» EXERCISE OBJECTIVE: Give back, exactly as written, the lines from the beginning of the listing through the one that contains "H=2.58; XM=4.4; YM=-3.7".

» SOURCE EXCERPT:
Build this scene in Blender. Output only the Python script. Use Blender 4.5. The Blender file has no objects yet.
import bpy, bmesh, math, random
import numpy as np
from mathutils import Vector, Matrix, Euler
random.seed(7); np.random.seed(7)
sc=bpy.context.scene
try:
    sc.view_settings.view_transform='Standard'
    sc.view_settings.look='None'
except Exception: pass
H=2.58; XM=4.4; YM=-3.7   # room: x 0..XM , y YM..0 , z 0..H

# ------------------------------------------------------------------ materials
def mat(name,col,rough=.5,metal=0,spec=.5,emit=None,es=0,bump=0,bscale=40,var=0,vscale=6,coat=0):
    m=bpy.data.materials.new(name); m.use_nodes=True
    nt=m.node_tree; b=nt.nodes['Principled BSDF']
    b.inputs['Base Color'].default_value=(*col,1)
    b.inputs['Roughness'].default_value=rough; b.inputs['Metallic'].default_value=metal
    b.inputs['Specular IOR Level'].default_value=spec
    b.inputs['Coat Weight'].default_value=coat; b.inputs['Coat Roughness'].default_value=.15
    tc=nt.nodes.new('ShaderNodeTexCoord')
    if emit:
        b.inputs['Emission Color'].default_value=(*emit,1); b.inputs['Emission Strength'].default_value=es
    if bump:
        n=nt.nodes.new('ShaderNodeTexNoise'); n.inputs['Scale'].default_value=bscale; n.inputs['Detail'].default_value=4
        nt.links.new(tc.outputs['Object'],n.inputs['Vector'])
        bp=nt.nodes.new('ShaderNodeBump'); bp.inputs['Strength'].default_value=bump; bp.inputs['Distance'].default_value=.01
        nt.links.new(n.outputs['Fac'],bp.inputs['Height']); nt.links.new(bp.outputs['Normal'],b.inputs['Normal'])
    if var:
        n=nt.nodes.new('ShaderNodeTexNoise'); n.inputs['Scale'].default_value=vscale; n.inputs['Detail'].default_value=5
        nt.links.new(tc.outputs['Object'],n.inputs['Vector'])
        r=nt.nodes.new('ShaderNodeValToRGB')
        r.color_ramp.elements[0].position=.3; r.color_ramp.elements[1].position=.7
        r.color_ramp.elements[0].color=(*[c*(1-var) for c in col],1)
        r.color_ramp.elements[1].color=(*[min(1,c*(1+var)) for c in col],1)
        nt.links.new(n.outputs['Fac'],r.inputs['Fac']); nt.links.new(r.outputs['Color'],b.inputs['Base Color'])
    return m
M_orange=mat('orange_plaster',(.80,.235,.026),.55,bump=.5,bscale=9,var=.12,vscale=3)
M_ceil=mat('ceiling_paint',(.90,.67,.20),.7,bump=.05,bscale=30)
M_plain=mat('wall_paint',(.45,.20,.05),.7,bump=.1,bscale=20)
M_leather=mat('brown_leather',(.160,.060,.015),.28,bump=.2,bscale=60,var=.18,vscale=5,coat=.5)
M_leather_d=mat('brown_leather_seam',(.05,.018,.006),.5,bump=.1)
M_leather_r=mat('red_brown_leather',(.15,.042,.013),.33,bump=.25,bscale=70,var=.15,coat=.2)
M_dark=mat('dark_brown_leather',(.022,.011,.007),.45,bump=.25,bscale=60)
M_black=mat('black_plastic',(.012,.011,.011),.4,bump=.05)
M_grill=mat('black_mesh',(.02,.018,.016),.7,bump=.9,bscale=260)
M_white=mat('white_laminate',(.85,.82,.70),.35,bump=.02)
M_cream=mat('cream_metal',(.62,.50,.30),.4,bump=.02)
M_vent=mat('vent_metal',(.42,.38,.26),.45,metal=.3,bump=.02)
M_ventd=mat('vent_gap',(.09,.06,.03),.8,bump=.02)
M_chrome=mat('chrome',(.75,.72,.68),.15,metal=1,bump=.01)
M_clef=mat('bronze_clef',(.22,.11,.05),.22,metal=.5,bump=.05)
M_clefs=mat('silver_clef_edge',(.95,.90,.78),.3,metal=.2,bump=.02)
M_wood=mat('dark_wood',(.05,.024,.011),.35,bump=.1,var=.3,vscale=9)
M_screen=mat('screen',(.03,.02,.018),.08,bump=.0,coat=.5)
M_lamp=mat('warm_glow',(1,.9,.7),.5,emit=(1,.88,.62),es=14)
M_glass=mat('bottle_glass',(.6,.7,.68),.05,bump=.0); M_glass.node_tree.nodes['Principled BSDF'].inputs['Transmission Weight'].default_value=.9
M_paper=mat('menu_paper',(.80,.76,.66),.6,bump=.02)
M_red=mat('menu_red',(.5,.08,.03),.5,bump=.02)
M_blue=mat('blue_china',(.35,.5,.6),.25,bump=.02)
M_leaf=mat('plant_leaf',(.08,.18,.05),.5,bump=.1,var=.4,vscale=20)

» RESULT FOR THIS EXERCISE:
Build this scene in Blender. Output only the Python script. Use Blender 4.5. The Blender file has no objects yet.
import bpy, bmesh, math, random
import numpy as np
from mathutils import Vector, Matrix, Euler
random.seed(7); np.random.seed(7)
sc=bpy.context.scene
try:
    sc.view_settings.view_transform='Standard'
    sc.view_settings.look='None'
except Exception: pass
H=2.58; XM=4.4; YM=-3.7   # room: x 0..XM , y YM..0 , z 0..H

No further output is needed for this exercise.